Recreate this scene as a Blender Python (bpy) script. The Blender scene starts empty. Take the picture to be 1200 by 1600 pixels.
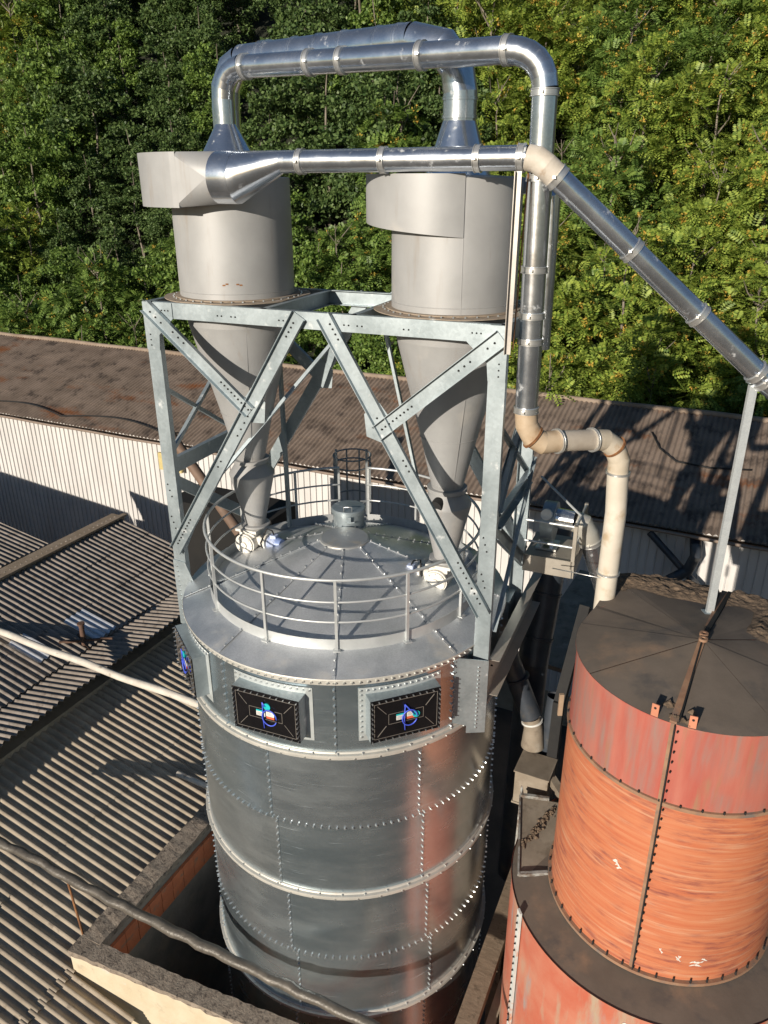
import bpy, math, random
import numpy as np
from mathutils import Vector, Matrix
R_=math.radians
scene=bpy.context.scene
# ---------------- camera, sky, sun, exposure ----------------
cd=bpy.data.cameras.new("camera"); cam=bpy.data.objects.new("camera",cd); scene.collection.objects.link(cam)
cd.sensor_fit='VERTICAL'; cd.sensor_height=24; cd.lens=18.0        # f = 1200 px on 1600 px
cam.location=(0.577,-10.023,0.0); cam.rotation_euler=(R_(90-23.5),R_(0.1),0)
cd.clip_start=.1; cd.clip_end=600; scene.camera=cam
scene.render.resolution_x=768; scene.render.resolution_y=1024
SUN_EL,SUN_AZ=16.0,214.0       # bearing the sun stands at, clockwise from +Y
w=bpy.data.worlds.new("World"); scene.world=w; w.use_nodes=True
nt=w.node_tree; bg=nt.nodes['Background']; sky=nt.nodes.new('ShaderNodeTexSky'); sky.sky_type='NISHITA'
sky.sun_disc=False; sky.sun_elevation=R_(SUN_EL); sky.sun_rotation=R_(SUN_AZ); sky.dust_density=.3; sky.ozone_density=4.0; sky.air_density=1.2
nt.links.new(sky.outputs[0],bg.inputs[0]); bg.inputs[1].default_value=.052
sl=bpy.data.lights.new("sun",'SUN'); sl.energy=5.0; sl.angle=R_(.5); sl.color=(1,.90,.77)
so=bpy.data.objects.new("sun",sl); scene.collection.objects.link(so)
sd=Vector((math.sin(R_(SUN_AZ))*math.cos(R_(SUN_EL)),math.cos(R_(SUN_AZ))*math.cos(R_(SUN_EL)),math.sin(R_(SUN_EL))))
so.rotation_euler=sd.to_track_quat('Z','Y').to_euler()
scene.view_settings.view_transform='Standard'; scene.view_settings.look='None'
scene.view_settings.exposure=0.25; scene.view_settings.gamma=1
random.seed(7)
COL=scene.collection
GROUND=-17.5
# ---------------- frames ----------------
GF=Matrix.Identity(4)
CF=Matrix.Rotation(R_(-22.7),4,'Z')      # steel tower, cyclones
BF=Matrix.Rotation(R_(-25.8),4,'Z')      # buildings
# ---------------- mesh builder ----------------
WM={}
def empty(name,loc,label,cat,group=None,F=GF):
    o=bpy.data.objects.new(name,None); COL.objects.link(o); o.empty_display_size=.2
    M=F@Matrix.Translation(Vector(loc)); o.matrix_world=M; WM[o.name]=M.copy()
    tag(o,label,cat,group); return o
def tag(o,label=None,cat=None,group=None,kind=None):
    if label:o['label']=label
    if cat:o['category']=cat
    if group:o['group']=group
    if kind:o['kind']=kind
    return o
def perp(d):
    d=Vector(d).normalized(); a=Vector((0,0,1)) if abs(d.z)<.9 else Vector((1,0,0))
    u=d.cross(a).normalized(); return u,u.cross(d).normalized()*-1
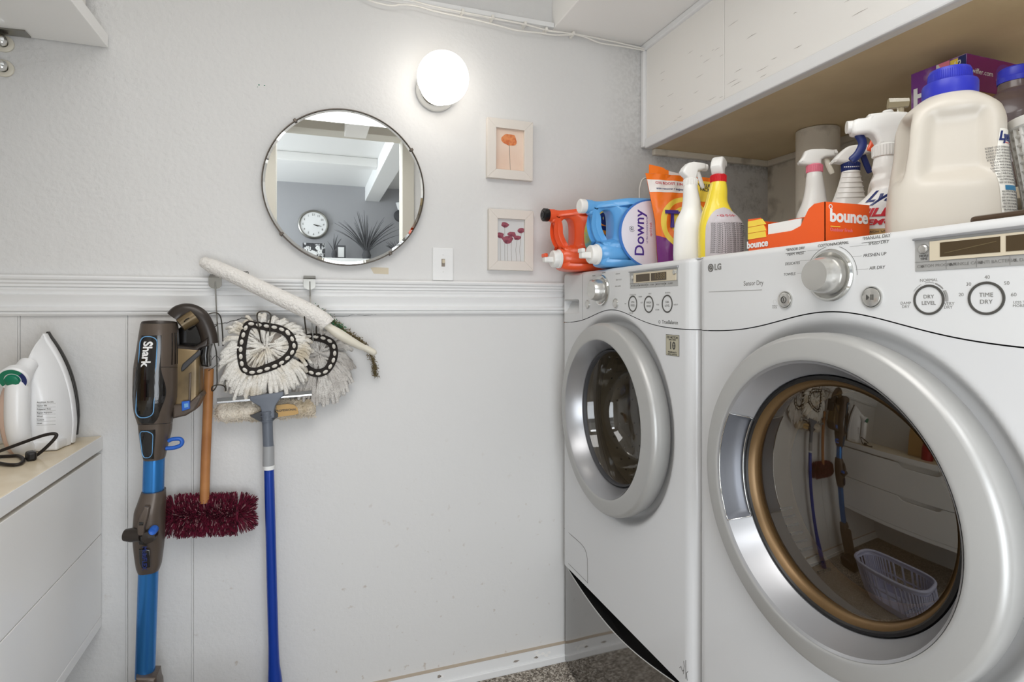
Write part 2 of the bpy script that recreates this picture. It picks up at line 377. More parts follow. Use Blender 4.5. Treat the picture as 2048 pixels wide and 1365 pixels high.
# thin painted ply sheets that face the wall below the rail
for x0, x1, d in ((LW, -.702, .007), (-.697, -.469, .004), (-.464, -.314, .0045), (-.309, .815, .003)):
    MB().box((x0, BW-d, .055), (x1, BW+.001, 1.184)).build('panel', 'panel', wb, 0, .0015)
sbox('wall_left', (LW-.1, FW-.12, 0), (LW, BW, 2.45), 'wall')
sbox('wall_right', (RW, FW-.12, 0), (RW+.1, BW, 2.45), 'rwall')
fr = MB(); fr.box((LW-.1, FW-.12, 0), (-.30, FW, 2.45)); fr.box((.66, FW-.12, 0), (RW+.1, FW, 2.45)); fr.box((-.30, FW-.12, 2.44), (.66, FW, 2.45))
struct(fr.build('wall_front', 'wall', None, 0))
d1 = MB(); d1.box((-.30, FW-.14, 0), (-.22, FW+.015, 2.36)); d1.box((.58, FW-.14, 0), (.66, FW+.015, 2.36)); d1.box((-.30, FW-.14, 2.36), (.66, FW+.015, 2.439))
d1.box((-.235, FW-.15, 0), (-.222, FW-.10, 2.35)); d1.box((.582, FW-.15, 0), (.595, FW-.10, 2.35))
struct(d1.build('door_1', 'jamb', None, 0, .003))
ce = sbox('ceiling', (LW-.1, FW-.12, 2.45), (RW+.1, BW+.1, 2.5), 'ceil')
for x0, x1 in ((-1.0, -.86), (-.40, -.26), (.2, .34)):            # exposed beams of the left bay
    MB().box((x0, FW, 2.33), (x1, BW, 2.451)).build('beam', 'ceil', ce, 0, .004)
sbox('trim_2', (.767, FW, 2.14), (RW, BW, 2.449), 'ceil', None, .003)     # lowered boxed ceiling over the machines
sbox('trim_3', (LW, BW-.022, 2.140), (.766, BW, 2.156), 'trim', None, .002)  # cleat high on the back wall
for jx in (-.4665, -.3115, -.6995):
    MB().box((jx-.0022, BW-.0058, .055), (jx+.0022, BW, 1.184)).build('panel_joint', 'panel', wb, 0, .001)
# chair rail
prof = [(0,1.1785),(.012,1.1785),(.015,1.1835),(.012,1.189),(.018,1.191),(.0185,1.199),(.009,1.2025),(.010,1.208),(.013,1.219),(.0165,1.231),(.008,1.2345),(.009,1.240),(.012,1.246),(.009,1.2515),(.0145,1.2535),(.0145,1.259),(.018,1.263),(.018,1.268),(.0225,1.272),(.024,1.277),(.021,1.2815),(0,1.283)]
x0, x1 = LW, .815
rail = MB(); n = len(prof)
rail.add([(x, BW-d, z) for x in (x0, x1) for d, z in prof], [(i, i+1, n+i+1, n+i) for i in range(n-1)]+[tuple(range(n)), tuple(range(n, 2*n))[::-1]])
struct(rail.build('trim_1', 'trim', None, 22))
# baseboard: an upper and a lower worn board
bb = sbox('baseboard_back', (LW, BW-.016, 0), (.815, BW, .060), 'trim', None, .003)
MB().box((LW, BW-.022, 0), (.815, BW-.015, .022)).build('shoe_strip', 'trim', bb, 0, .002)
random.seed(3)
for i in range(9):
    x = random.uniform(.25, .78); z = random.uniform(.03, .05)
    poly = [(x+random.uniform(.5, 1)*random.uniform(.003, .009)*math.cos(a*PI/4)*1.6, z+random.uniform(.002, .006)*math.sin(a*PI/4)) for a in range(8)]
    MB().prism([(p[0], -p[1]) for p in poly], 0, .0006, frame((0, BW-.0162, 0), (1,0,0), (0,0,-1), (0,-1,0))).build('paint_chip', 'stem' if i % 3 == 0 else 'ceil', bb, 0)
MB().box((LW, BW-.0172, .0592), (.815, BW-.001, .0604)).build('dirt_line', mat('rust_line', L(186, 172, 154), .8), bb, 0)
# hairline cracks below the rail
random.seed(11)
def crack(pts, r):
    mb = MB()
    P = [at(x, y, Y=BW-.0042) for x, y in pts]
    for a, b in zip(P[:-1], P[1:]):
        Q = [a.lerp(b, t/4)+Vector((0, 0, random.uniform(-.0012, .0012))*(1 if 0 < t < 4 else 0)) if False else a.lerp(b, t/4) for t in range(5)]
        for q in Q[1:4]: q.z += random.uniform(-.0015, .0015)
        mb.tube(Q, [r*random.uniform(.5, 1) for _ in Q], 5)
    mb.build('crack', 'blackpl', wb, 0)
crack([(420, 651), (443, 648), (457, 645), (470, 641), (483, 636), (497, 638), (512, 641)], .0009)
crack([(668, 634), (690, 633), (712, 629), (735, 631), (757, 628)], .0005)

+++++

* **Description of the task**
Exactly reproduce each record, leaving out any pictures.

* **Answer in full**
Recreate this scene as a Blender Python (bpy) script. The Blender scene starts empty. Take the picture to be 1200 by 1600 pixels.
import bpy, math, random
import numpy as np
from mathutils import Vector, Matrix
R_=math.radians
scene=bpy.context.scene
# ---------------- camera, sky, sun, exposure ----------------
cd=bpy.data.cameras.new("camera"); cam=bpy.data.objects.new("camera",cd); scene.collection.objects.link(cam)
cd.sensor_fit='VERTICAL'; cd.sensor_height=24; cd.lens=18.0        # f = 1200 px on 1600 px
cam.location=(0.577,-10.023,0.0); cam.rotation_euler=(R_(90-23.5),R_(0.1),0)
cd.clip_start=.1; cd.clip_end=600; scene.camera=cam
scene.render.resolution_x=768; scene.render.resolution_y=1024
SUN_EL,SUN_AZ=16.0,214.0       # bearing the sun stands at, clockwise from +Y
w=bpy.data.worlds.new("World"); scene.world=w; w.use_nodes=True
nt=w.node_tree; bg=nt.nodes['Background']; sky=nt.nodes.new('ShaderNodeTexSky'); sky.sky_type='NISHITA'
sky.sun_disc=False; sky.sun_elevation=R_(SUN_EL); sky.sun_rotation=R_(SUN_AZ); sky.dust_density=.3; sky.ozone_density=4.0; sky.air_density=1.2
nt.links.new(sky.outputs[0],bg.inputs[0]); bg.inputs[1].default_value=.052
sl=bpy.data.lights.new("sun",'SUN'); sl.energy=5.0; sl.angle=R_(.5); sl.color=(1,.90,.77)
so=bpy.data.objects.new("sun",sl); scene.collection.objects.link(so)
sd=Vector((math.sin(R_(SUN_AZ))*math.cos(R_(SUN_EL)),math.cos(R_(SUN_AZ))*math.cos(R_(SUN_EL)),math.sin(R_(SUN_EL))))
so.rotation_euler=sd.to_track_quat('Z','Y').to_euler()
scene.view_settings.view_transform='Standard'; scene.view_settings.look='None'
scene.view_settings.exposure=0.25; scene.view_settings.gamma=1
random.seed(7)
COL=scene.collection
GROUND=-17.5
# ---------------- frames ----------------
GF=Matrix.Identity(4)
CF=Matrix.Rotation(R_(-22.7),4,'Z')      # steel tower, cyclones
BF=Matrix.Rotation(R_(-25.8),4,'Z')      # buildings
# ---------------- mesh builder ----------------
WM={}
def empty(name,loc,label,cat,group=None,F=GF):
    o=bpy.data.objects.new(name,None); COL.objects.link(o); o.empty_display_size=.2
    M=F@Matrix.Translation(Vector(loc)); o.matrix_world=M; WM[o.name]=M.copy()
    tag(o,label,cat,group); return o
def tag(o,label=None,cat=None,group=None,kind=None):
    if label:o['label']=label
    if cat:o['category']=cat
    if group:o['group']=group
    if kind:o['kind']=kind
    return o
def perp(d):
    d=Vector(d).normalized(); a=Vector((0,0,1)) if abs(d.z)<.9 else Vector((1,0,0))
    u=d.cross(a).normalized(); return u,u.cross(d).normalized()*-1
Write part 2 of the bpy script that recreates this picture. It picks up at line 377. More parts follow. Use Blender 4.5. Treat the picture as 2048 pixels wide and 1365 pixels high.
# thin painted ply sheets that face the wall below the rail
for x0, x1, d in ((LW, -.702, .007), (-.697, -.469, .004), (-.464, -.314, .0045), (-.309, .815, .003)):
    MB().box((x0, BW-d, .055), (x1, BW+.001, 1.184)).build('panel', 'panel', wb, 0, .0015)
sbox('wall_left', (LW-.1, FW-.12, 0), (LW, BW, 2.45), 'wall')
sbox('wall_right', (RW, FW-.12, 0), (RW+.1, BW, 2.45), 'rwall')
fr = MB(); fr.box((LW-.1, FW-.12, 0), (-.30, FW, 2.45)); fr.box((.66, FW-.12, 0), (RW+.1, FW, 2.45)); fr.box((-.30, FW-.12, 2.44), (.66, FW, 2.45))
struct(fr.build('wall_front', 'wall', None, 0))
d1 = MB(); d1.box((-.30, FW-.14, 0), (-.22, FW+.015, 2.36)); d1.box((.58, FW-.14, 0), (.66, FW+.015, 2.36)); d1.box((-.30, FW-.14, 2.36), (.66, FW+.015, 2.439))
d1.box((-.235, FW-.15, 0), (-.222, FW-.10, 2.35)); d1.box((.582, FW-.15, 0), (.595, FW-.10, 2.35))
struct(d1.build('door_1', 'jamb', None, 0, .003))
ce = sbox('ceiling', (LW-.1, FW-.12, 2.45), (RW+.1, BW+.1, 2.5), 'ceil')
for x0, x1 in ((-1.0, -.86), (-.40, -.26), (.2, .34)):            # exposed beams of the left bay
    MB().box((x0, FW, 2.33), (x1, BW, 2.451)).build('beam', 'ceil', ce, 0, .004)
sbox('trim_2', (.767, FW, 2.14), (RW, BW, 2.449), 'ceil', None, .003)     # lowered boxed ceiling over the machines
sbox('trim_3', (LW, BW-.022, 2.140), (.766, BW, 2.156), 'trim', None, .002)  # cleat high on the back wall
for jx in (-.4665, -.3115, -.6995):
    MB().box((jx-.0022, BW-.0058, .055), (jx+.0022, BW, 1.184)).build('panel_joint', 'panel', wb, 0, .001)
# chair rail
prof = [(0,1.1785),(.012,1.1785),(.015,1.1835),(.012,1.189),(.018,1.191),(.0185,1.199),(.009,1.2025),(.010,1.208),(.013,1.219),(.0165,1.231),(.008,1.2345),(.009,1.240),(.012,1.246),(.009,1.2515),(.0145,1.2535),(.0145,1.259),(.018,1.263),(.018,1.268),(.0225,1.272),(.024,1.277),(.021,1.2815),(0,1.283)]
x0, x1 = LW, .815
rail = MB(); n = len(prof)
rail.add([(x, BW-d, z) for x in (x0, x1) for d, z in prof], [(i, i+1, n+i+1, n+i) for i in range(n-1)]+[tuple(range(n)), tuple(range(n, 2*n))[::-1]])
struct(rail.build('trim_1', 'trim', None, 22))
# baseboard: an upper and a lower worn board
bb = sbox('baseboard_back', (LW, BW-.016, 0), (.815, BW, .060), 'trim', None, .003)
MB().box((LW, BW-.022, 0), (.815, BW-.015, .022)).build('shoe_strip', 'trim', bb, 0, .002)
random.seed(3)
for i in range(9):
    x = random.uniform(.25, .78); z = random.uniform(.03, .05)
    poly = [(x+random.uniform(.5, 1)*random.uniform(.003, .009)*math.cos(a*PI/4)*1.6, z+random.uniform(.002, .006)*math.sin(a*PI/4)) for a in range(8)]
    MB().prism([(p[0], -p[1]) for p in poly], 0, .0006, frame((0, BW-.0162, 0), (1,0,0), (0,0,-1), (0,-1,0))).build('paint_chip', 'stem' if i % 3 == 0 else 'ceil', bb, 0)
MB().box((LW, BW-.0172, .0592), (.815, BW-.001, .0604)).build('dirt_line', mat('rust_line', L(186, 172, 154), .8), bb, 0)
# hairline cracks below the rail
random.seed(11)
def crack(pts, r):
    mb = MB()
    P = [at(x, y, Y=BW-.0042) for x, y in pts]
    for a, b in zip(P[:-1], P[1:]):
        Q = [a.lerp(b, t/4)+Vector((0, 0, random.uniform(-.0012, .0012))*(1 if 0 < t < 4 else 0)) if False else a.lerp(b, t/4) for t in range(5)]
        for q in Q[1:4]: q.z += random.uniform(-.0015, .0015)
        mb.tube(Q, [r*random.uniform(.5, 1) for _ in Q], 5)
    mb.build('crack', 'blackpl', wb, 0)
crack([(420, 651), (443, 648), (457, 645), (470, 641), (483, 636), (497, 638), (512, 641)], .0009)
crack([(668, 634), (690, 633), (712, 629), (735, 631), (757, 628)], .0005)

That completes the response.